Love is how you slice it. Photo courtesy of Claudia Midori.
The meat was sizzling on the grill. The men huddled round puffing at the flames and performing arcane rituals to minimize the smoke and maximize the heat. The women were in our kitchen pulling together some side dishes. Carrots were being grated. Collard greens were being chopped. Community news (i.e., gossip) was being shared.
I watched my friends slice the collard greens. It was a slow process—roll the greens into a tight bundle and shave off a tiny slice, then another—and for this many people it was going to take a while. After half an hour of slicing they still weren’t halfway through all the greens. Clearly this was a task in need of some modern improvements so I whipped out our chopping board (rare in the interior, purchased in Belo Horizonte) and chef’s knife and began to make a demonstration of my quick knife skills. The women shrieked. “NOOOO, Malvina!! It’s too thick!” What? Here I was doing some tidy julienne strips and it was too thick? I watched their technique again. Sure enough, their way reduced the collards to angel-hair fine shreds. It also took two women 45 minutes to prepare just that one dish. “Our men won’t eat it if it’s thicker,” they explained.
I surrendered to their technique and sat back to contemplate. Now, really, if their men had to prepare that meal I’m pretty sure that the thickness of the slices would rapidly become irrelevant. So what we had here was love at its finest. The women prepared this dish in all its back-breaking tedium because that’s the way their loved ones preferred it. No matter what. I thought about it, and decided that while I loved my husband he was going to have to settle for thicker collard greens from his American wife.
There’s a lot of love in Brazilian women’s work. Really, if it weren’t for love how would you stand ironing every last piece of clothing off the line? Preparing a meal for hours? Scrubbing and mopping floors almost daily? For a large family each of these undertakings is monumental. Only love will get you through.

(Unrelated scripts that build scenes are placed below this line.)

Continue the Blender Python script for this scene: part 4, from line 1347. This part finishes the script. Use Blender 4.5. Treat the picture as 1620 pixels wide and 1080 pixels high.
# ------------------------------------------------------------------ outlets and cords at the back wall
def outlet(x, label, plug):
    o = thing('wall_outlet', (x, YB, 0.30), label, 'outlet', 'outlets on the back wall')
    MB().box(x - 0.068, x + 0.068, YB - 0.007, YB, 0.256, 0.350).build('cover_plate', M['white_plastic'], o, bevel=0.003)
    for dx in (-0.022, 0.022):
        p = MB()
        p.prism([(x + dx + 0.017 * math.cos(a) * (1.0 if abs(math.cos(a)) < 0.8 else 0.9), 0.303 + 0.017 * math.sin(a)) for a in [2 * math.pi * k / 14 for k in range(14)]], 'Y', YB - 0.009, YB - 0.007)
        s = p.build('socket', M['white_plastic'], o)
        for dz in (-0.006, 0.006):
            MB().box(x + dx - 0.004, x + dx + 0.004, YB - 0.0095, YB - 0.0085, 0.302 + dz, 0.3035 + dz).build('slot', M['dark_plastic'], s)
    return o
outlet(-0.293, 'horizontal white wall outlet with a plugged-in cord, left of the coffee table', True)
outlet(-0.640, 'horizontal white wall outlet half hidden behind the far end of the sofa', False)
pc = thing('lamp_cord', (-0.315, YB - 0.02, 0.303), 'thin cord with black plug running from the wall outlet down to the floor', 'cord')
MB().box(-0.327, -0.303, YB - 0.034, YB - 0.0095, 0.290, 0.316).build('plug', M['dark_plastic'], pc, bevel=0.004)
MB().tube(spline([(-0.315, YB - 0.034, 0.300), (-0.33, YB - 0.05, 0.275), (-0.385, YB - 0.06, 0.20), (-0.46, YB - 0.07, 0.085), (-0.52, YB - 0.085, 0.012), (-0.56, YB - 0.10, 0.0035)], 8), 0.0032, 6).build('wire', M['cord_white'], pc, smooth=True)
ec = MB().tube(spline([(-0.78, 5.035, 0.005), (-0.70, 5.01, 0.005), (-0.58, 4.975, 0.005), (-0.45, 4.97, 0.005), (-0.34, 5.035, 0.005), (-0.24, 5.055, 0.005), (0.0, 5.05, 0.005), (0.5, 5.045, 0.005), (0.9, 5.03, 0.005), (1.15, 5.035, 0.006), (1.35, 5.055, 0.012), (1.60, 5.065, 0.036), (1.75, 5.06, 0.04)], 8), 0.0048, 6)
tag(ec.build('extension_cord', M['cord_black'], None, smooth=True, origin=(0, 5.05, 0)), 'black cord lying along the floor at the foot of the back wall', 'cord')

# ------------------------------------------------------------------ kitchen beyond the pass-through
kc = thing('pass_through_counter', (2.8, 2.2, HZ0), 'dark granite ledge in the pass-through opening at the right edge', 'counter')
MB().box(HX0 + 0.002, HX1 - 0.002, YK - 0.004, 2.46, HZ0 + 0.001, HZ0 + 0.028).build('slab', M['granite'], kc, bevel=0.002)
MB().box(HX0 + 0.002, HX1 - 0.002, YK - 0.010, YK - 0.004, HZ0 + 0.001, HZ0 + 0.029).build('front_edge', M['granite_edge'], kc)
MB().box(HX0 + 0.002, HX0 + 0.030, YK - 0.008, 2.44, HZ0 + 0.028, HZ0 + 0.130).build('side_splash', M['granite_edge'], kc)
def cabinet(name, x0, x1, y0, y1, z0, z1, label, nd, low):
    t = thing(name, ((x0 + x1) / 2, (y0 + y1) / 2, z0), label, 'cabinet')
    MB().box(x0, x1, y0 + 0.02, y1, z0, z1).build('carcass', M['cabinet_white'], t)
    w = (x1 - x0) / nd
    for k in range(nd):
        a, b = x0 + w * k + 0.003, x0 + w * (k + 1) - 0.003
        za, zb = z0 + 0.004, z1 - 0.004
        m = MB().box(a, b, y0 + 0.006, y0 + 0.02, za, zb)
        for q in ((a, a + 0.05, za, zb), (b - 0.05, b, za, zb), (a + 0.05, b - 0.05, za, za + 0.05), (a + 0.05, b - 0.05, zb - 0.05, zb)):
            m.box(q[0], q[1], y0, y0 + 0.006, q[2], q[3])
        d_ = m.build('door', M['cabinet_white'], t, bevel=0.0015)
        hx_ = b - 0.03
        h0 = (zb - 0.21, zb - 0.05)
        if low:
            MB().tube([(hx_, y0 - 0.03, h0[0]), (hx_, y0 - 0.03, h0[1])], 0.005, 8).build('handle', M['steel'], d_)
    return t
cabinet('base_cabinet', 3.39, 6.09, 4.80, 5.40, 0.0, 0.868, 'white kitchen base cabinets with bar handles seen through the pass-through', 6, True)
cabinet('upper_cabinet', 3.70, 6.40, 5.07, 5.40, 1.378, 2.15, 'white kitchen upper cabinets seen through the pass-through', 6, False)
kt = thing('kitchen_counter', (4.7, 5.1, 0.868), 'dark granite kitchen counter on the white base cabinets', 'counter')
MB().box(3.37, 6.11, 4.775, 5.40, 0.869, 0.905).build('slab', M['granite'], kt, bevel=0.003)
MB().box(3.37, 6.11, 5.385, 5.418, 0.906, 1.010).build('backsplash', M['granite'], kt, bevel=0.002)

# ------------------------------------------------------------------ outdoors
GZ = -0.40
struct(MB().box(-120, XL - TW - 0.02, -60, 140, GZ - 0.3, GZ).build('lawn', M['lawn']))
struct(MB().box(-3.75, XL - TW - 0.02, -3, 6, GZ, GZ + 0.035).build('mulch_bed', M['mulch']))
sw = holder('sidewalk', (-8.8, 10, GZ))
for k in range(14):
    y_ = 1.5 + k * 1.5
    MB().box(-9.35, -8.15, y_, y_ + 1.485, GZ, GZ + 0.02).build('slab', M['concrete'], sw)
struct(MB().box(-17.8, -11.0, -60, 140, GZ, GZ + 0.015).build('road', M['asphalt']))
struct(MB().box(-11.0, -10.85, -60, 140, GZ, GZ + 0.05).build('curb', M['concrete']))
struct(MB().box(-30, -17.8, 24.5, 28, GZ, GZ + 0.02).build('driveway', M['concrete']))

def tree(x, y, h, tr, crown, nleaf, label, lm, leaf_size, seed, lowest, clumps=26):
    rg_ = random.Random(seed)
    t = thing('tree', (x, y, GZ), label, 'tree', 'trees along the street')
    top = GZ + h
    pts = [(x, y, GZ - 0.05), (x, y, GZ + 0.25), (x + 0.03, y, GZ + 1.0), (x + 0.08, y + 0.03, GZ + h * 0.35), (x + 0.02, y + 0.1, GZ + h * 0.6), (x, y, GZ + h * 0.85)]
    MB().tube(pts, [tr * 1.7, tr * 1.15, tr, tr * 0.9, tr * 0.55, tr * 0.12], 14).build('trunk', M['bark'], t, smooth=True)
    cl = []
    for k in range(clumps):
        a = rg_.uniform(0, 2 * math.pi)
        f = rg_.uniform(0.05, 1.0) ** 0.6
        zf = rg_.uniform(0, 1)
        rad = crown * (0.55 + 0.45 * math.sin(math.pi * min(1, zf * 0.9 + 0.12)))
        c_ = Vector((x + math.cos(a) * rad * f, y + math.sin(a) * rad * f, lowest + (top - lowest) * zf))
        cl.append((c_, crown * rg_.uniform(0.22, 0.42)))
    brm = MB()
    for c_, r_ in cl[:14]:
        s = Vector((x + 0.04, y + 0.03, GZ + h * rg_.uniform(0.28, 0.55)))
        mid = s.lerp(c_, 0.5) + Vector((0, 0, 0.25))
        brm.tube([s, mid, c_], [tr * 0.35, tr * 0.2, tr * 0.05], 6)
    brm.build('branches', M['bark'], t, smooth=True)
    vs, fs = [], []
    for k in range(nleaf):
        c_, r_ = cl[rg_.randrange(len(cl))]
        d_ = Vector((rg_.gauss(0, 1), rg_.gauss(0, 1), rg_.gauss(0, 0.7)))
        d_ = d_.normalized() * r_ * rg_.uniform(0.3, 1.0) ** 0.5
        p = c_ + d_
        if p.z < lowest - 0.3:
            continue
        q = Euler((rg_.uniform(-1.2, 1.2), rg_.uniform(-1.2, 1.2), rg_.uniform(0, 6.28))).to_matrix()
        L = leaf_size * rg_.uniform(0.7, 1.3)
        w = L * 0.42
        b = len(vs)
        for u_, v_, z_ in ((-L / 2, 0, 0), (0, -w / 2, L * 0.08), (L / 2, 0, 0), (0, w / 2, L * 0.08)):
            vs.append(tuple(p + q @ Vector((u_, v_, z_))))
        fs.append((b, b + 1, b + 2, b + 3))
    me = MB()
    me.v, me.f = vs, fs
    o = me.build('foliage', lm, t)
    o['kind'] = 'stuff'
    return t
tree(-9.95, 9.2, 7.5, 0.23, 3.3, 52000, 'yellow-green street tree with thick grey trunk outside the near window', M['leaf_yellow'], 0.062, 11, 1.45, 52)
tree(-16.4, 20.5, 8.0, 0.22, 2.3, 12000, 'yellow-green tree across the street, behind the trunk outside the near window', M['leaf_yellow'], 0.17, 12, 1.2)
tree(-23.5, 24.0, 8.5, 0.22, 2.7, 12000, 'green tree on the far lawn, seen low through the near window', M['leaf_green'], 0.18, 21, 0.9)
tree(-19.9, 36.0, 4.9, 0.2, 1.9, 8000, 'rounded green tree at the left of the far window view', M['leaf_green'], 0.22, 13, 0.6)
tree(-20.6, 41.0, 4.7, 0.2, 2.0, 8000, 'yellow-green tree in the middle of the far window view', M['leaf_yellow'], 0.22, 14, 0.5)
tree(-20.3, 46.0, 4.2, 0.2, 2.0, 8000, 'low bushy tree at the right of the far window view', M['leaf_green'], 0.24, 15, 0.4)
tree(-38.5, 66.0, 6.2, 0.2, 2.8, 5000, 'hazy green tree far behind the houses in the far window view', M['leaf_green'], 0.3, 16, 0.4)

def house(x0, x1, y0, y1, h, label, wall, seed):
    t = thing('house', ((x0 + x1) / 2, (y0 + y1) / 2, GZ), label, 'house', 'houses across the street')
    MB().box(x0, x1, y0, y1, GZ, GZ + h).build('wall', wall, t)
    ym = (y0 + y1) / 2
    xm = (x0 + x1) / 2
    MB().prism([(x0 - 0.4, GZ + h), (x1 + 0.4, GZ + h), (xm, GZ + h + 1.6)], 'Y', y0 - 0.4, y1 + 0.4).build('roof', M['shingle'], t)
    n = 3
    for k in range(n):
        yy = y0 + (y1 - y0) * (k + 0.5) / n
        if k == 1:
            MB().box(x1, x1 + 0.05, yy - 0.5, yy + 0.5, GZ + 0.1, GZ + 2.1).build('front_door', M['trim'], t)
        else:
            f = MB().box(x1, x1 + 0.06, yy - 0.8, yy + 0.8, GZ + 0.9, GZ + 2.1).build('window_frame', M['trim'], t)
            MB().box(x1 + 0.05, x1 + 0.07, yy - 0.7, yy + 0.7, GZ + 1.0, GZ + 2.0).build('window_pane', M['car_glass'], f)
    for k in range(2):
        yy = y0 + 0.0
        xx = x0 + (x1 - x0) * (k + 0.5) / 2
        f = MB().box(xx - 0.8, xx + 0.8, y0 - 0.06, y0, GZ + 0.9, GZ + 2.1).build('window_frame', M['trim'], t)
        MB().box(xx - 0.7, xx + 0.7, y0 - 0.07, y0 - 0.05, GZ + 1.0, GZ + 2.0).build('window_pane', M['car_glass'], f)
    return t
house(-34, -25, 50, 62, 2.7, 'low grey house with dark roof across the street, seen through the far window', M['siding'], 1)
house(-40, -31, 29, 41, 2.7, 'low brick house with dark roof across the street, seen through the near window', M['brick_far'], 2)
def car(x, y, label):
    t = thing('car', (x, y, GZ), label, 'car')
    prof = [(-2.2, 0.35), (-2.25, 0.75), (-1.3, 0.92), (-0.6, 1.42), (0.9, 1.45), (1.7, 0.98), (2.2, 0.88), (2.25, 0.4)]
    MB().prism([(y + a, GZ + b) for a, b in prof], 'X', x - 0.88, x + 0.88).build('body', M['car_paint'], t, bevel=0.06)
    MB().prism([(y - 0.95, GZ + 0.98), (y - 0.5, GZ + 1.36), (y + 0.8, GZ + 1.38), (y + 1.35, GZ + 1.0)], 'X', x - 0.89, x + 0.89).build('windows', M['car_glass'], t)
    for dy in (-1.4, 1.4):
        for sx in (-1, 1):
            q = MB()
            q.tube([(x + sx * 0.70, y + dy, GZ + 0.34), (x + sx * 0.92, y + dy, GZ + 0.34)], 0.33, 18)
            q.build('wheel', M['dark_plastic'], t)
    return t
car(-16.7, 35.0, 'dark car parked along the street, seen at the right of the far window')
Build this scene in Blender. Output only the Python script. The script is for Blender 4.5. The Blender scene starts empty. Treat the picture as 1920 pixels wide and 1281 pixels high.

There’s love in the flip-side as well. The husband whose hands ache with the weight of every market purchase—including the yucca, winter squash, and bundle of pineapples—so that she doesn’t have to. The care that men place in washing their car by hand twice a week so that their family can always step out in pride. Quietly, steadily working 60 hours per week to make ends meet. The treats brought home—avocados from a cousin, the watermelon from the street vendor, oranges from a friend’s orchard—for the delight of the children.
This is a land that barely knows greeting cards or wrapping paper. I am from a culture where present-giving is raised to a fine art, extending from the lovingly hand-made to the laboriously investigated and purchased. Where tradition suggests that when you return from a trip you bring a present of your adventures. Where children make endless drawings as gifts for their mothers. Where birthdays are celebrations of an individual, with a shower of trinkets and adulations. Here birthdays often pass nearly unnoticed, gifts are rare (that’s economics speaking), cards are sold on one rack in one store in town and are mostly for Valentine’s Day and weddings. Here love speaks another language.
My Portuguese is approaching passable. It’s this other language that is now tripping me up. I’m sure that my in-laws have done things to show they care that sailed through my radar; I just don’t know where to look. They are puzzled by my gestures, like bringing pie to a holiday dinner (c’mon, it’s homemade PIE, people!), because it doesn’t fit into theirs. It’s all unspoken. Where is the guidebook that will teach me this language?
How many ways can you count to say “I LOVE YOU”?